The reserves, from the International Monetary Fund, would go into a green fund to “jump start” investments in rain forests, agriculture and land use that would lower carbon-dioxide emissions, the financier said today at climate negotiations involving more than 190 nations in Copenhagen.

Soros, who has already pledged to invest $1 billion he manages in clean-energy technology, said his proposal is a catalyst for industrialized countries negotiating how to finance carbon-cutting efforts in the Danish capital.

“Developed countries’ governments are laboring under the misapprehension that funding has to come from the national budgets but that is not the case,” Soros, 79, said at a news briefing. “They have it already. It is lying idle in their reserves accounts and in the vaults” of the IMF.

The plan Soros is proposing would be in addition to long-term funding being discussed by negotiators at the United Nations talks, he said. Poor nations are demanding 1 percent of global gross domestic product annually from richer countries to help them adapt to climate change as well as reduce their own emissions.
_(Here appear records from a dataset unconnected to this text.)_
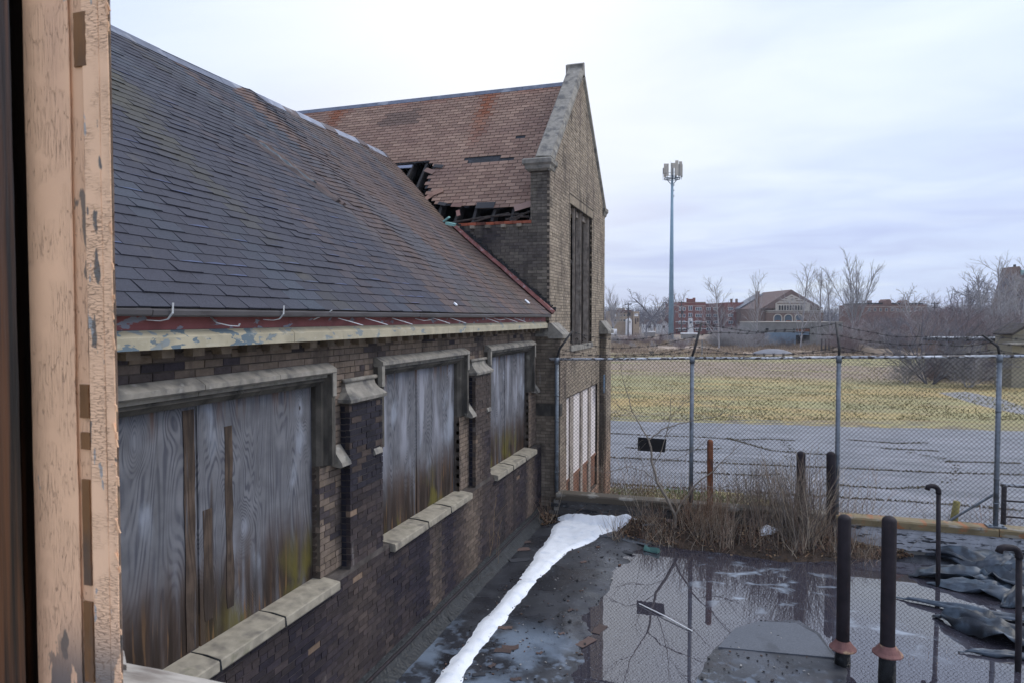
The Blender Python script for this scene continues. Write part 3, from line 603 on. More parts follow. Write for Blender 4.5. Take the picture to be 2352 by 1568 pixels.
# eave trim, fascia, gutter
for (y0, y1) in ((1.0, 4.82), (4.826, 8.6), (8.606, 12.95)):
    mb = MB(); mb.prism([(B_X - .05, 3.70), (-3.462, 3.70), (-3.462, 3.775), (-3.468, 3.782), (-3.505, 3.812), (-3.505, 3.82), (B_X - .05, 3.82)], fx, y0, y1); mb.build('cornice_trim', M['trim_cream'], hall)
    mb = MB(); mb.box((-3.60, y0, 3.822), (-3.515, y1, 3.93)); mb.build('fascia_board', M['fascia_red'], hall)
for (y0, y1, dz) in ((1.0, 3.30, .004), (3.306, 7.05, 0), (7.056, 9.6, -.004), (9.606, 12.9, .003)):
    mb = MB(); mb.prism([(-3.50, 3.958), (-3.40, 3.958), (-3.385, 3.945), (-3.39, 3.915), (-3.402, 3.905), (-3.41, 3.905), (-3.40, 3.935), (-3.50, 3.94)], lambda p, t: (p[0], t, p[1] + dz - .01 * math.sin((t - y0) / (y1 - y0) * 3.1)), y0, y1); mb.build('gutter_rail', M['gutter'], hall)
for i, px in enumerate((365, 505, 625, 735, 792, 852, 912, 969, 1003, 1042, 1121, 1144, 1166, 1186)):
    y = P(px, 726, X=-3.47).y; mb = MB(); r_ = .006 + .0006 * y
    if i in (0, 2): pts = [(-3.50, y - .06, 3.885), (-3.44, y - .02, 3.88), (-3.40, y, 3.89), (-3.37, y + .01, 3.93), (-3.365, y + .01, 3.99)]
    elif i in (3,): pts = [(-3.49, y - .06, 3.885), (-3.40, y + .02, 3.94), (-3.37, y + .03, 3.965)]
    elif i == 1: pts = [(-3.50, y - .05, 3.90), (-3.46, y - .04, 3.865), (-3.40, y + .01, 3.845), (-3.36, y + .06, 3.84), (-3.355, y + .065, 3.855)]
    elif i % 4 == 3: pts = [(-3.50, y - .1, 3.89), (-3.43, y - .02, 3.865), (-3.38, y + .06, 3.875)]
    else: pts = [(-3.46, y - .12, 3.895), (-3.40, y - .02, 3.865), (-3.34, y + .10, 3.83)]
    for p, q in zip(pts[:-1], pts[1:]): mb.obox((Vector(p) + Vector(q)) / 2, (Vector(q) - Vector(p)) * .52, (0, r_, 0), (0, 0, .0025))
    mb.build('gutter_strap', M['bright_metal'], hall)
# ------------------------------------------------------------------ hall roof
E0 = Vector((-3.40, 0, 3.97)); R0 = Vector((-7.85, 0, 7.75)); UD = (R0 - E0).normalized(); SLEN = (R0 - E0).length; ND = Vector((UD.z, 0, -UD.x))
def valley_y(s): z = (E0 + UD * s).z; return WY + max(0, (z - 5.81) / 1.22)
def warp(y, s):
    e = .022 * fbm(y * .55, s * .6, 4) * min(1, s * .6) + .03 * math.exp(-((y - 8.6 - .18 * s) / .28) ** 2) * min(1, max(0, s - .8)) + .018 * math.exp(-((y - 10.1 + .05 * s) / .2) ** 2) * min(1, s) - .05 * math.sin(min(1, max(0, (y - 5) / 8)) * 3.14) * (s / SLEN) ** 2
    return e + .004 * nz3(y * 2.3, s * 5, 1)
def HR(y, s, h=0.): return E0 + UD * s + Vector((0, y, 0)) + ND * (h + warp(y, s))
tear = [(7.62, 3.55), (7.85, 3.55), (8.12, 3.0), (8.22, 2.5), (8.1, 2.45), (7.9, 2.8)]
EXP, TAB = .1295, .245
sl_ = []; rows = int(SLEN / EXP)
def shingle_col(y, s):
    st = (fbm(y * 1.5, s * .2, 9) * 1.8 + 1.1 * nz3(y * 4.2, s * .2, 3)) * min(1, max(.25, (y - 4) / 3))
    f = (y - 6.6 - .35 * s) / 3.8 + st * .75
    c = mixc((.044, .045, .061), (.088, .064, .060), f)
    if y > 8: c = mixc(c, (.15, .092, .07), max(0, nz3(y * 2.1, s * .25, 20) * 1.5 - .15) + max(0, (y - valley_y(s) + 1.1)) * .45)
    ol = fbm(y * .8 + 4, s * .25, 15); c = mixc(c, (.075, .070, .045), max(0, ol * 1.5 - .25) * (1 if 5 < y < 10 else .3))
    bl = nz3(y * 1.7, s * .3, 31); c = mixc(c, (.06, .075, .098), max(0, bl) * .9)
    return tone(c, rnd(.92, 1.08))
deck = MB(); nY, nS = 70, 30
gv = [[HR(1.0 + (valley_y(SLEN * j / nS) - 1.0) * i / nY, SLEN * j / nS, -.012)[:] for i in range(nY + 1)] for j in range(nS + 1)]
gn = len(gv[0]); deck.add([p for r in gv for p in r], [(j * gn + i, j * gn + i + 1, (j + 1) * gn + i + 1, (j + 1) * gn + i) for j in range(nS) for i in range(nY)])
deck.build('roof_deck', M['felt'], hall)
mb = MB(); R2 = Vector((-12.3, 0, 3.97))
for y0, y1 in ((1.0, 12.99),): mb.add([(R0.x, y0, R0.z - .01), (R0.x, y1 + 1.5, R0.z - .01), (R2.x, y1, R2.z), (R2.x, y0, R2.z)], [(0, 1, 2, 3)])
mb.build('back_roof_slope', M['felt'], hall)
for r in range(rows + 1):
    s0 = r * EXP - (.01 if r == 0 else 0); s1 = min(s0 + EXP + .012, SLEN); yv = valley_y(min(s0 + .06, SLEN)); y = 1.0 + (TAB / 2 if r % 2 else 0) + .03 * nz3(r * 3.7); 
    while y < yv - .02:
        a, b = y, min(y + TAB - .008, yv + .02 * nz3(r * 9.1)); y += TAB + rnd(-.002, .002)
        if inpoly((a + b) / 2, s0 + EXP / 2, tear): continue
        curl = .0085 + max(0, rnd(-.012, .009)) + (.006 if abs((a + b) / 2 - 8.6 - .18 * s0) < .5 and s0 > 1 else 0)
        sl_.append((a, b, s0 + rnd(-.003, .003) - (rnd(.01, .035) if random.random() < .012 and r else 0), s1, curl, shingle_col((a + b) / 2, s0)))
def roofshingles(lst, pos, root, m, nobj=300, far_px=None):
    vis = []
    for i, t in enumerate(lst):
        c = pos((t[0] + t[1]) / 2, t[2] + .05, 0); v = c - CAM; d = v.dot(FW); px = 1176 + FPX * v.dot(RT) / max(d, .01); py = 784 - FPX * v.dot(UP) / max(d, .01)
        if d > .3 and px > 285 and 0 < py < 1568: vis.append((d, i))
    vis.sort(); ch = set(i for _, i in vis[:nobj]); big = MB()
    for i, (a, b, s0, s1, h, col) in enumerate(lst):
        mid = (a + b) / 2; q = [pos(a, s0, 0), pos(mid, s0, 0), pos(b, s0, 0), pos(b, s0, h), pos(mid, s0, h * .8), pos(a, s0, h), pos(b, s1, .0015), pos(a, s1, .0015)]
        fs = [(0, 1, 4, 5), (1, 2, 3, 4), (5, 4, 3, 6, 7), (0, 5, 7), (2, 6, 3)]
        fr_ = (1.6, 1.85, 2.4) if (m.name == 'slate' and random.random() < .15 and mid < 9 and s0 < 4.4) else None
        if fr_:
            t_ = .008 + .012 * random.random(); e_ = [pos(a + .004, s0 + .001, h + .0015), pos(b - .002, s0 + .001, h + .0015), pos(b - .01, s0 + t_, h * .9 + .0015), pos(mid, s0 + t_ * 1.2, h * .9 + .0015), pos(a + .03, s0 + t_ * .4, h * .95 + .0015)]
        if i in ch:
            mb = MB(); c = sum(q, Vector()) / 8; mb.add([p - c for p in q], fs)
            if fr_: mb.add([p - c for p in e_], [(0, 1, 2, 3, 4)], fr_)
            o = mb.build('shingle', m, root); o.location = c; o.color = (*col, 1)
        else:
            big.add(q, fs, col)
            if fr_: big.add(e_, [(0, 1, 2, 3, 4)], tone(col, 1) if mid > 7.5 else tuple(x * y for x, y in zip(col, fr_)))
    big.build('shingle_courses', m, root, kind='stuff')
roofshingles(sl_, HR, hall, M['slate'])
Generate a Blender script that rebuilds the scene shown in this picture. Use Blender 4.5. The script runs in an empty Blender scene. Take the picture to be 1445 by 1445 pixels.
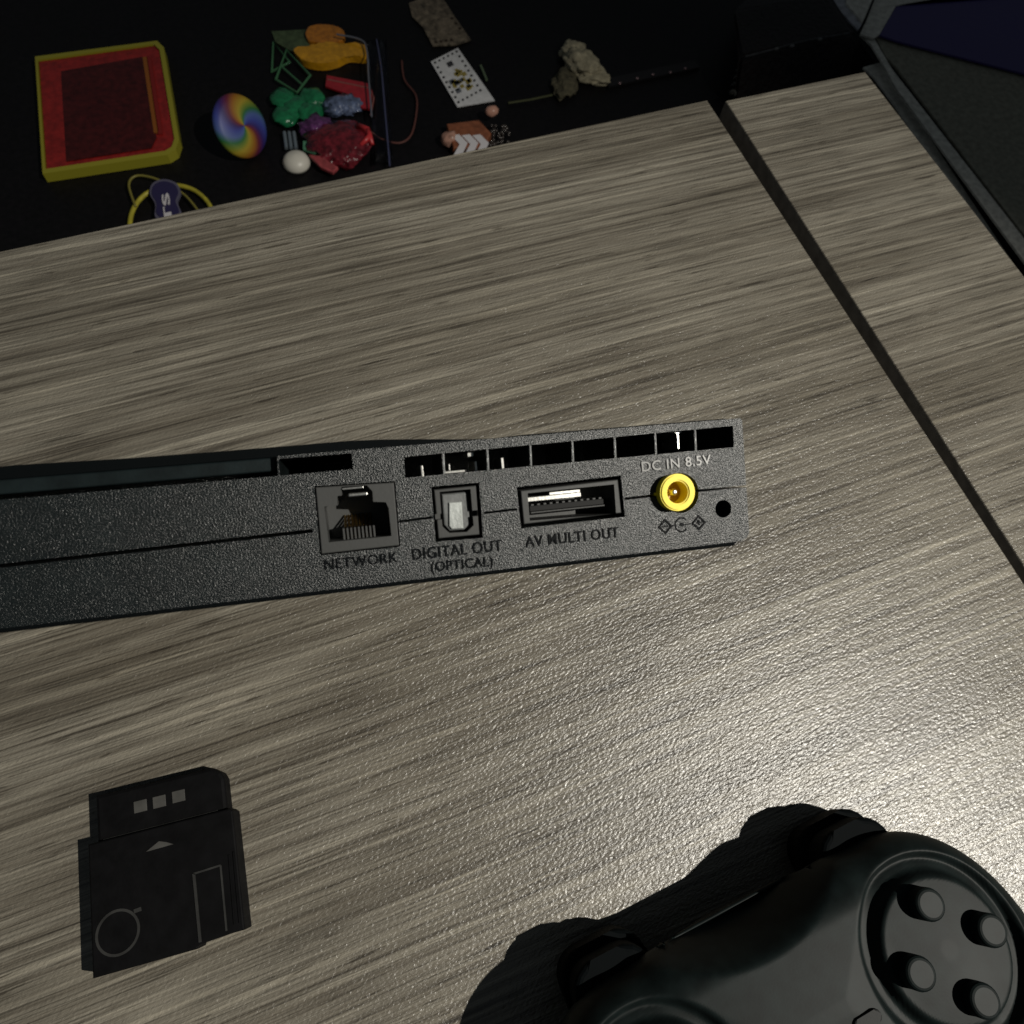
import bpy, bmesh, math, random
import numpy as np
from mathutils import Vector, Matrix, noise

random.seed(4)
S = bpy.context.scene
COL = S.collection
MM = 0.001

# ---------------------------------------------------------------- camera
F = 1044.0            # focal length in photo pixels (1445 wide)
CX = 722.5
ex = Vector((0.93574843, -0.2878824, 0.20371205))      # world X seen by the camera (right, down, forward)
ey = Vector((-0.34369441, -0.87388944, 0.34378977))    # world Y
ez = Vector((0.07905078, -0.39171543, -0.91668424))    # world Z
H = 0.2895
CAM = Vector((0, 0, H))
def c2w(v):                                             # camera vector -> world vector
    v = Vector(v)
    return Vector((v.dot(ex), v.dot(ey), v.dot(ez)))
def ray(px, py):
    return c2w(((px - CX) / F, (py - CX) / F, 1.0))
def at(px, py, z=0.0):                                  # where a sight line meets the level z
    d = ray(px, py)
    return CAM + d * ((z - H) / d.z)

right, up, back = c2w((1, 0, 0)), c2w((0, -1, 0)), c2w((0, 0, -1))
cd = bpy.data.cameras.new('camera')
cam = bpy.data.objects.new('camera', cd)
COL.objects.link(cam)
M = Matrix((right, up, back)).transposed().to_4x4()
M.translation = CAM
cam.matrix_world = M
cd.sensor_width = 36
cd.lens = 36 * F / 1445
cd.clip_start = 0.005
cd.clip_end = 50
cd.dof.use_dof = True
cd.dof.focus_distance = 0.215
cd.dof.aperture_fstop = 30
S.camera = cam

# ---------------------------------------------------------------- light
w = bpy.data.worlds.new('World')
S.world = w
w.use_nodes = True
w.node_tree.nodes['Background'].inputs[0].default_value = (0.80, 0.92, 1.0, 1)
w.node_tree.nodes['Background'].inputs[1].default_value = 0.045
ld = bpy.data.lights.new('torch_lamp', 'SPOT')
ld.energy = 80
ld.spot_size = math.radians(61)
ld.spot_blend = 1.0
ld.color = (1.0, 0.955, 0.86)
ld.shadow_soft_size = 0.006
lamp = bpy.data.objects.new('torch_lamp', ld)
COL.objects.link(lamp)
LAMP = Vector((0.71, -0.44, 1.10))
lamp.location = LAMP
lamp.rotation_euler = (Vector((0.03, -0.02, 0)) - LAMP).to_track_quat('-Z', 'Y').to_euler()
S.view_settings.view_transform = 'Standard'
S.view_settings.look = 'None'
S.view_settings.exposure = 0
S.view_settings.gamma = 1
S.render.resolution_x = S.render.resolution_y = 1024

# ---------------------------------------------------------------- materials
def mat(name, col, rough=0.5, metal=0.0, spec=0.5, trans=0.0, bump=None, var=0.0, coat=0.0, ior=1.45):
    m = bpy.data.materials.new(name)
    m.use_nodes = True
    nt = m.node_tree
    b = nt.nodes['Principled BSDF']
    b.inputs['Base Color'].default_value = (*col, 1)
    b.inputs['Roughness'].default_value = rough
    b.inputs['Metallic'].default_value = metal
    b.inputs['Specular IOR Level'].default_value = spec
    b.inputs['Transmission Weight'].default_value = trans
    b.inputs['Coat Weight'].default_value = coat
    b.inputs['IOR'].default_value = ior
    tc = nt.nodes.new('ShaderNodeTexCoord')
    if var:
        n = nt.nodes.new('ShaderNodeTexNoise')
        n.inputs['Scale'].default_value = 180
        n.inputs['Detail'].default_value = 6
        nt.links.new(tc.outputs['Object'], n.inputs['Vector'])
        r = nt.nodes.new('ShaderNodeValToRGB')
        r.color_ramp.elements[0].position = 0.3
        r.color_ramp.elements[1].position = 0.7
        r.color_ramp.elements[0].color = (*[c * (1 - var) for c in col], 1)
        r.color_ramp.elements[1].color = (*[min(1, c * (1 + var)) for c in col], 1)
        nt.links.new(n.outputs['Fac'], r.inputs['Fac'])
        nt.links.new(r.outputs['Color'], b.inputs['Base Color'])
    if bump:
        scale, strength, dist = bump
        n = nt.nodes.new('ShaderNodeTexNoise')
        n.inputs['Scale'].default_value = scale
        n.inputs['Detail'].default_value = 3
        nt.links.new(tc.outputs['Object'], n.inputs['Vector'])
        bp = nt.nodes.new('ShaderNodeBump')
        bp.inputs['Strength'].default_value = strength
        bp.inputs['Distance'].default_value = dist
        nt.links.new(n.outputs['Fac'], bp.inputs['Height'])
        nt.links.new(bp.outputs['Normal'], b.inputs['Normal'])
    return m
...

Protecting forests and planting trees where forests have already been cut down requires money for supplies, monitoring and enforcement. Delegates in the UN-led talks are studying proposals for awarding project investors with tradable “carbon credits” -- representing the emissions avoided -- that they could sell to regulated polluters such as power plants.

‘Soros Knows’

“Soros knows the importance of long-term investment in terms of a transition to a low-carbon economy,” Jonathan Jacoby, a private-sector adviser at Oxfam, said ahead of today’s announcement. “Private investors are looking first for public capital for a down payment.”

The money would be offered for 25 years to start projects in forestry, agriculture and land use, Soros said.

“These are the areas that offer the greatest scope for reducing carbon emissions and could produce substantial returns from carbon markets,” he said.

There will be objections to using money for financing that was meant for reserves, Soros said, without saying who may support his green-fund proposal.

A drawback to the plan is that U.S. legislators must be convinced to make the reserves available, Soros said. Even without the U.S., there would be about $100 billion that other countries could free up for the fund.

Because trees absorb carbon dioxide, the main greenhouse gas scientists blame for climate change, investments to save forests and use land in ways that avoid emissions has been backed by UN officials for more than a decade.

‘A Win-Win’

“This is a win-win opportunity for developed and developing countries to work together,” Soros said.

Negotiators have been working for two years to find ways to pay poor countries about $10 billion annually to help them cope with climate change. After spending hundreds of billions bailing out banks this year and last, industrialized nations have so far failed to reach an agreement on financing to help developing countries manage global warming.

The Washington-based IMF in August pumped the equivalent of $250 billion into its 186 members’ foreign reserves, acting on an April call from leaders of the Group of 20 nations to boost global liquidity.

The money is denominated in what are called special drawing rights, the IMF unit of account based on the dollar, yen, pound and euro. It was artificially added to reserves and can be converted into hard currencies.

Climate change “is really an existential problem for the world,” said Soros. “The fund should be invested in such a way that it could potentially provide a return.”